GENEL

Mirasta ‘vasiyet’ hakkı

AVUKAT NİMET TÜRE, YASAL OLARAK MİRAS HAKKINA SAHİP OLMAYAN KİŞİLERİN VASİYETNAME YA DA MİRAS SÖZLEŞMESİ İLE HAK SAHİBİ OLABİLECEKLERİNİ SÖYLEYEREK, “HUKUKUMUZ MİRASÇILIĞI YASAL VE ATANMIŞ MİRASÇILIK OLARAK DEĞERLENDİRİR” DEDİ.

Abone Ol

Avukat Nimet Türe, yasal olarak miras hakkına sahip olmayan kişilerin vasiyetname ya da miras sözleşmesi ile hak sahibi olabileceklerini söyleyerek, “Hukukumuz mirasçılığı yasal ve atanmış mirasçılık olarak değerlendirir” dedi.

Miras bırakacak kişinin vefatının ardından miras hakkına sahip olan en önemli kişinin sağ kalan eş olduğunu söyleyen Avukat Nimet Türe, “Türk toplumunda geleneklerden kaynaklı olarak çok fazla dini nikah akdi ile yaşayan taraflar bulunmaktadır. Bu taraflar her ne kadar birbirlerine eş sıfatını verse de, hukukumuz nezdinde bu kişilerin eş sıfatı ve statüsü bulunmamaktadır. Türk Hukuku’nda eş sıfatı resmi nikah akdi ile beraber kazanılmaktadır. Bu resmi nikah akdi dediğimiz de farklı cinsten 2 kişinin evlenme iradelerini yetkili bir memur önünde açıkça irade beyanı olarak sözlü bir şekilde dile getirmeleri ile kurulur ve eş sıfatı bu durumda kazanılır. Eş statüsünün kazanılması ile beraber aile hukuku ve miras hukuku bakımından eşe bağlanan tüm haklardan da yararlanılmaya başlanır. Miras hukukundaki yasal mirasçılık dediğimizde de kanun bu yasal mirasçıların kim olduğunu tek tek sayar. Nedir bu yasal mirasçılık? Miras bırakan öldüğünde geride kalan kişiler hiçbir işlem yapmaksızın artık terekede hak sahibi olur ve bu hakka sahip olanlardan en önemli kişi de sağ kalan eştir. Sağ kalan eş, resmi nikah akdi ile eş statüsünü kazanan kişi olduğundan, dini nikah akdi ile bir araya gelen kişilerin sağ kalan eş sıfatından kaynaklı olarak bir yasal mirasçılık sıfatı bulunmamaktadır. Yasal mirasçı olarak da mirastan pay alamazlar” dedi.

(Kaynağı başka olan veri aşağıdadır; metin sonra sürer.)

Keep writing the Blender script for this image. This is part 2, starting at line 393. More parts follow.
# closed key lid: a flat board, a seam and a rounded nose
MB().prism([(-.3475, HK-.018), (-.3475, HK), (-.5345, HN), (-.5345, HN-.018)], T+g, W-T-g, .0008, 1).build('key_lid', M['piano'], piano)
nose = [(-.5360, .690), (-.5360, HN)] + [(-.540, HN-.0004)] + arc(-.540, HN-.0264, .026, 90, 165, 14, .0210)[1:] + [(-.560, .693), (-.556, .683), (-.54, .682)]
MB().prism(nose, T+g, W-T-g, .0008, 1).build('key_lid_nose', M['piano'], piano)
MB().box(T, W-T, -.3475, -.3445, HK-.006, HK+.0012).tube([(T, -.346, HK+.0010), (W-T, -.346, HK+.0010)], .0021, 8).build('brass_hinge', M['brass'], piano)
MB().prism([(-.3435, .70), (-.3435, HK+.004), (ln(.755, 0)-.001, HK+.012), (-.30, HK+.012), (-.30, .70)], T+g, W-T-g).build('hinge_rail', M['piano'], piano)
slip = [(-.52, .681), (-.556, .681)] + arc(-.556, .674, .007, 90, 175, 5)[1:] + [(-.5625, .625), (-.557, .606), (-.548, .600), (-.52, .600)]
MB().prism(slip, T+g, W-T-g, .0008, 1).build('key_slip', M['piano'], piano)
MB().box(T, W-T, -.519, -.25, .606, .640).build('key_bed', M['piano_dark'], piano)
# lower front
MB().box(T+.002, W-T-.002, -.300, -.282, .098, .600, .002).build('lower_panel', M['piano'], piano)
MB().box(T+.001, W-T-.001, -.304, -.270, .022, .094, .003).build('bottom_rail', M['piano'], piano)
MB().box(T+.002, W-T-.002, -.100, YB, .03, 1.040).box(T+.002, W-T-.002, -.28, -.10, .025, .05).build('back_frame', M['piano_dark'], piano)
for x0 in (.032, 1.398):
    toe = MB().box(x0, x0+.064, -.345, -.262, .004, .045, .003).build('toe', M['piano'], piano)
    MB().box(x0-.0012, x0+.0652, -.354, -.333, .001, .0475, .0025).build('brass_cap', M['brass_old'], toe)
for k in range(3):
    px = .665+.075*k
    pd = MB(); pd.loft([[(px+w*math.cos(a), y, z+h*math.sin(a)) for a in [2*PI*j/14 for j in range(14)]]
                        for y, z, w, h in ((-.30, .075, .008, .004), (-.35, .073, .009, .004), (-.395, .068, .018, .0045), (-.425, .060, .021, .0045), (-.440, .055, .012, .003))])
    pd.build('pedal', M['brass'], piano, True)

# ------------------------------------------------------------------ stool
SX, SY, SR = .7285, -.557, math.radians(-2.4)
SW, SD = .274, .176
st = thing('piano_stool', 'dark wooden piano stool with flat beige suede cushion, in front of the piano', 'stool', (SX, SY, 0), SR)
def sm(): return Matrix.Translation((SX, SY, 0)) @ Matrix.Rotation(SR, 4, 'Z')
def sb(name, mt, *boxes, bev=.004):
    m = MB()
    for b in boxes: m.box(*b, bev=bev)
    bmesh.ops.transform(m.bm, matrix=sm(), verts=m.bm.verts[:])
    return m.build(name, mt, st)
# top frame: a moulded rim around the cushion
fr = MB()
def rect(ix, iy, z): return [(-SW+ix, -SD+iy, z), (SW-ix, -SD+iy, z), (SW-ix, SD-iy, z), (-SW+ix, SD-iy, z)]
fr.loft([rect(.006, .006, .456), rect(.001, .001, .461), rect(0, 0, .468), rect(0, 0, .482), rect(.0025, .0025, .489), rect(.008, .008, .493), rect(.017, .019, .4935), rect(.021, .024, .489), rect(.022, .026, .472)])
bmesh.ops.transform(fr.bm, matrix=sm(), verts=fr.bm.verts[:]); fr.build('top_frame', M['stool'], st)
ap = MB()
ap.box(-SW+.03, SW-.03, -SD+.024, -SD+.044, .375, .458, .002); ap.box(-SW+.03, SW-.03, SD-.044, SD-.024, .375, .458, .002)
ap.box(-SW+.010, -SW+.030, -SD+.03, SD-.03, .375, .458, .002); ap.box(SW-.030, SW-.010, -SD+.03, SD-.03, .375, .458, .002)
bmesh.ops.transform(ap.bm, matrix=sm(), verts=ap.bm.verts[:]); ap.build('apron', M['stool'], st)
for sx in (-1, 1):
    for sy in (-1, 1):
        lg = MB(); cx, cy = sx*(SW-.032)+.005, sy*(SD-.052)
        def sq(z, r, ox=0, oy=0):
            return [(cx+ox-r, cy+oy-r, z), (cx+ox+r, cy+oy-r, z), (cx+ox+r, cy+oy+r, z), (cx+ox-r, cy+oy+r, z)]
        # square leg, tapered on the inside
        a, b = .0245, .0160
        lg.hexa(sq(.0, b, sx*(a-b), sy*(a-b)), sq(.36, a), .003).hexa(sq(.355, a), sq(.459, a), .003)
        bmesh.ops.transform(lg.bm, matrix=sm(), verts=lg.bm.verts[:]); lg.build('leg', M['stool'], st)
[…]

Türe, dini nikahlı eşlerin vasiyetname ya da miras sözleşmesi yaparak mirasçılık hakkından faydalanabileceğini söyleyerek, “Ancak bu şu demek değildir; bu kişiler hiç mi mirasçı olamaz dersek de hukukumuz mirasçılığı bir yasal mirasçılık bir de atanmış mirasçılık olarak değerlendirir. Bu kişiler atanmış mirasçı olabilir. Yani miras bırakan bu kişi lehine bir vasiyetname düzenler ya da bir miras sözleşmesi yaparsa, bu kişiler artık kendisine bırakılan miras payını hiçbir işleme gerek kalmaksızın kazanır. Özetleyecek olursak, dini nikah akdi ile bir araya gelen kişiler yasal mirasçı olamazlar ama miras bırakan dini nikah akdi ile birlikte olduğu kişi lehine bir vasiyetname veya miras sözleşmesi düzenlerse mirastan hak sahibi olabilirler” ifadelerini kullandı.